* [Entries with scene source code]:

###

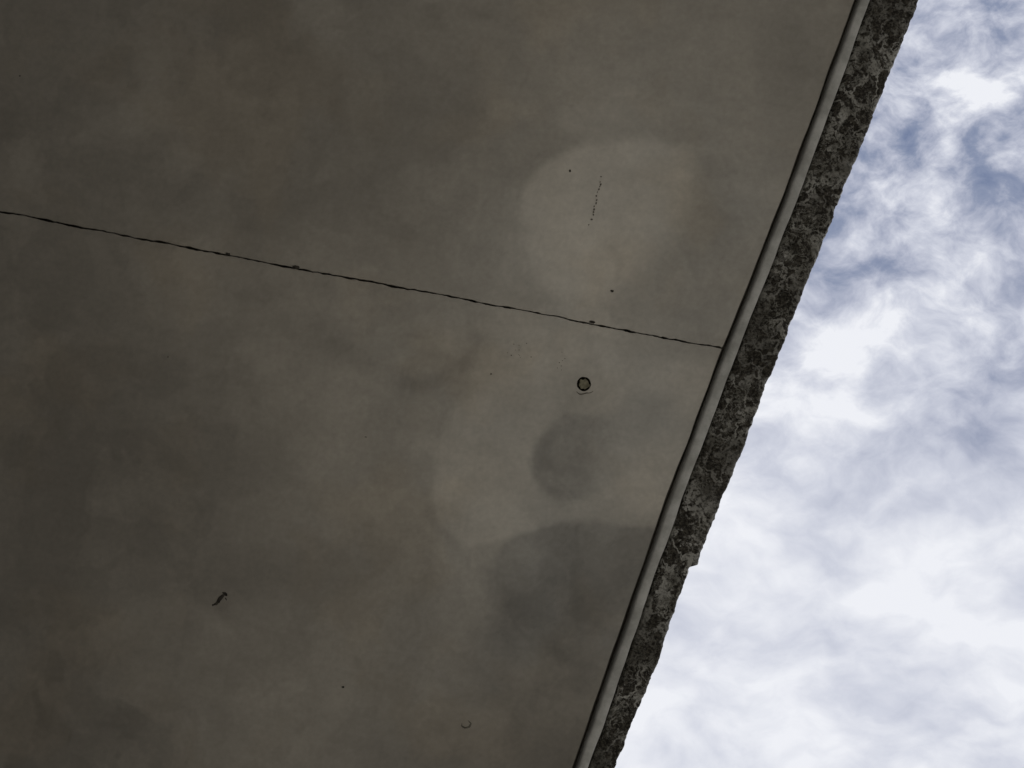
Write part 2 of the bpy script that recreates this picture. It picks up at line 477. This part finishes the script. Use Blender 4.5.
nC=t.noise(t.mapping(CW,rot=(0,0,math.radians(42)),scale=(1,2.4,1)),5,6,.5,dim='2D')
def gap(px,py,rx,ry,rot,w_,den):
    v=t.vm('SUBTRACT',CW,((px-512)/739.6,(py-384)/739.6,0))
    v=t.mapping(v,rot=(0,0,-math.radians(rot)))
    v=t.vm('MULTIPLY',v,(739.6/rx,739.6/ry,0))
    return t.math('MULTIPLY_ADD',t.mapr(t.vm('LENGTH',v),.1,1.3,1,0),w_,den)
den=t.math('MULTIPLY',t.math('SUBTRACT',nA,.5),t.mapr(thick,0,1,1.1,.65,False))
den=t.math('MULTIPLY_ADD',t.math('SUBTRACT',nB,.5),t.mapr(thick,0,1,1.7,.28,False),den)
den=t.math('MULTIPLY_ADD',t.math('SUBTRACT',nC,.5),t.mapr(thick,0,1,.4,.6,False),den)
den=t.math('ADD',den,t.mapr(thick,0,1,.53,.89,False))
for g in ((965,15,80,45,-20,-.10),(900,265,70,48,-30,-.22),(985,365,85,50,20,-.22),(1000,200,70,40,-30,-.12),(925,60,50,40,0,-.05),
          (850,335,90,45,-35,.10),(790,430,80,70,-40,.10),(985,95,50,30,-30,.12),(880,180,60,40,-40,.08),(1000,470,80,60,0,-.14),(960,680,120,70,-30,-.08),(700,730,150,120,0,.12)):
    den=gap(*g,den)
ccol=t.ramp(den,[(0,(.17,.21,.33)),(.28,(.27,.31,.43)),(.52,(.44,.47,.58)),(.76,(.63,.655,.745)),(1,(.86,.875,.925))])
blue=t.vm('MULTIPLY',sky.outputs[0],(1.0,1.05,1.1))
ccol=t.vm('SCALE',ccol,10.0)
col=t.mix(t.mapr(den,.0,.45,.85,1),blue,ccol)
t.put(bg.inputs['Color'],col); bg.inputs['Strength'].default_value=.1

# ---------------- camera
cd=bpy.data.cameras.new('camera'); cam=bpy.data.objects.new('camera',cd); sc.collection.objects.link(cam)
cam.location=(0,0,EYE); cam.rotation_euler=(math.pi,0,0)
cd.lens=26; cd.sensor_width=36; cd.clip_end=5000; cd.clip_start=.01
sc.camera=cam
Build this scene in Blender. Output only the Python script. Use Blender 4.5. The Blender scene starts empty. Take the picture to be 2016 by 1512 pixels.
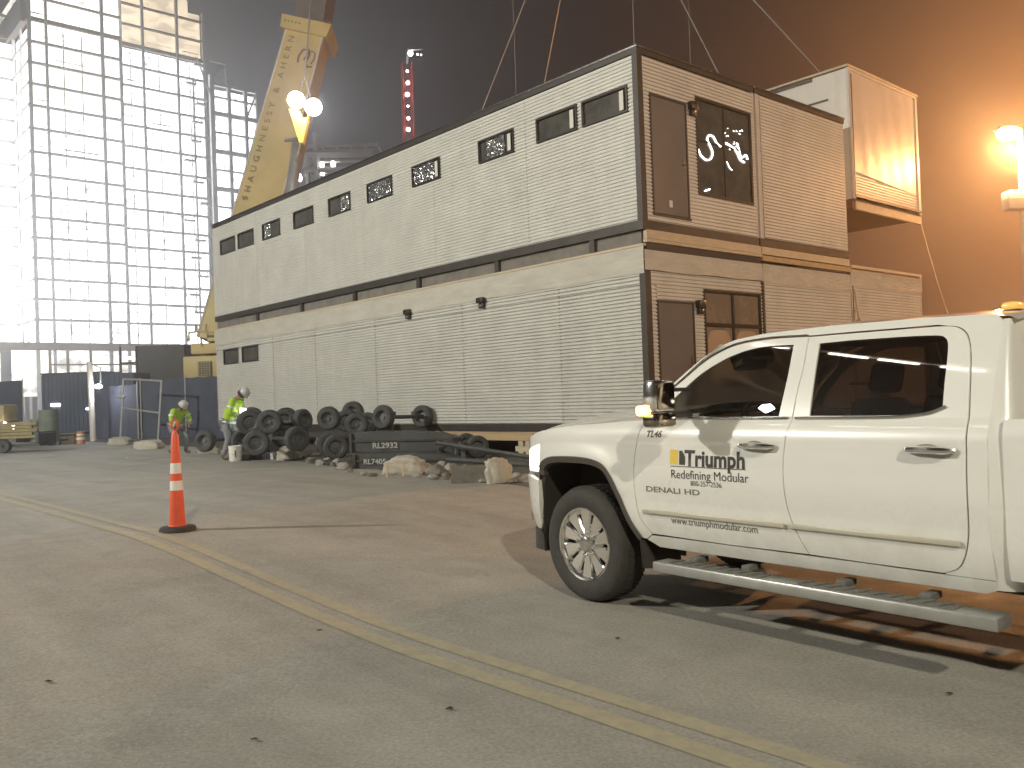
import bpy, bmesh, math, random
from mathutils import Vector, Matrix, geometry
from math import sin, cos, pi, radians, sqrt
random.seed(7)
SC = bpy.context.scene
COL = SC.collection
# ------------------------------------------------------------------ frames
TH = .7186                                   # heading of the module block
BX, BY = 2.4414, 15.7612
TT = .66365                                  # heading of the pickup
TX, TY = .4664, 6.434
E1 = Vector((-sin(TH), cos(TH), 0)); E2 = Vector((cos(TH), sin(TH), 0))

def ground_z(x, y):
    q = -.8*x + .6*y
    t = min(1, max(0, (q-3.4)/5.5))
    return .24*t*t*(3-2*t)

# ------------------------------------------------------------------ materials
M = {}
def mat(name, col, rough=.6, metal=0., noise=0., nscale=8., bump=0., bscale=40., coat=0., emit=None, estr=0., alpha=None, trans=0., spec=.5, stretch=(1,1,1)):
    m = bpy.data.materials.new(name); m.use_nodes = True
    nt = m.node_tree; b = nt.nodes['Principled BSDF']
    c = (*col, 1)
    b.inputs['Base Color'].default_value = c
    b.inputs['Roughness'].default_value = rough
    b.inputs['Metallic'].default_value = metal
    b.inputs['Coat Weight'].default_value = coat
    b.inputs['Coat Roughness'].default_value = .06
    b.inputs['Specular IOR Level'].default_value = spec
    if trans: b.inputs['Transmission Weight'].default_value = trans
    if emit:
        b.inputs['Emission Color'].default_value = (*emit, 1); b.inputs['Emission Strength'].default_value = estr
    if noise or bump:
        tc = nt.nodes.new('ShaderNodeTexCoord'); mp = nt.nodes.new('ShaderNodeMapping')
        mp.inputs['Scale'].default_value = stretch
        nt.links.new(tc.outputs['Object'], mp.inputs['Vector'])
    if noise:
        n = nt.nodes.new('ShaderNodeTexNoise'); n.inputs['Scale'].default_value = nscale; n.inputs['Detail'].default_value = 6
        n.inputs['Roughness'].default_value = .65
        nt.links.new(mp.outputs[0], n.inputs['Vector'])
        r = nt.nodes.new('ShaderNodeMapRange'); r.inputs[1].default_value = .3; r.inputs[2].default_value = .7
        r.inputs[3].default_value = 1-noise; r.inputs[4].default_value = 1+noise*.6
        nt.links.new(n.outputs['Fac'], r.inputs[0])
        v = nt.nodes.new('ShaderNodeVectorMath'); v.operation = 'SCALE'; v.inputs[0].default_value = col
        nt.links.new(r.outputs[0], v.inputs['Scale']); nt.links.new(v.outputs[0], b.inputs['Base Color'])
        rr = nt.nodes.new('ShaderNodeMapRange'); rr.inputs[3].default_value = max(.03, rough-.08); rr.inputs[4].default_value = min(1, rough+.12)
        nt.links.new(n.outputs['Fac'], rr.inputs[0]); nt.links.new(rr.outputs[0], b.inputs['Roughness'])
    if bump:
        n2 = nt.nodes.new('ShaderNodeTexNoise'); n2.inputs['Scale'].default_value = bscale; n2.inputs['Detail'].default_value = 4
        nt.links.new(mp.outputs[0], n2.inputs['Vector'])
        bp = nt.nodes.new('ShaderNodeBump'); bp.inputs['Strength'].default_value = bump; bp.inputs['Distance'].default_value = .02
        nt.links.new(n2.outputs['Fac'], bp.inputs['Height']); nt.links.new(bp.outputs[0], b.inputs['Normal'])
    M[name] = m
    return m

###

* [AIM OF THE TASK]:
Output word for word the lines running from the one containing "Build this scene" to the one containing "return .24*t*t*(3-2*t)", both included, leaving out the pictures.

* [TASK OUTPUT]:
Build this scene in Blender. Output only the Python script. Use Blender 4.5. The Blender scene starts empty. Take the picture to be 2016 by 1512 pixels.
import bpy, bmesh, math, random
from mathutils import Vector, Matrix, geometry
from math import sin, cos, pi, radians, sqrt
random.seed(7)
SC = bpy.context.scene
COL = SC.collection
# ------------------------------------------------------------------ frames
TH = .7186                                   # heading of the module block
BX, BY = 2.4414, 15.7612
TT = .66365                                  # heading of the pickup
TX, TY = .4664, 6.434
E1 = Vector((-sin(TH), cos(TH), 0)); E2 = Vector((cos(TH), sin(TH), 0))

def ground_z(x, y):
    q = -.8*x + .6*y
    t = min(1, max(0, (q-3.4)/5.5))
    return .24*t*t*(3-2*t)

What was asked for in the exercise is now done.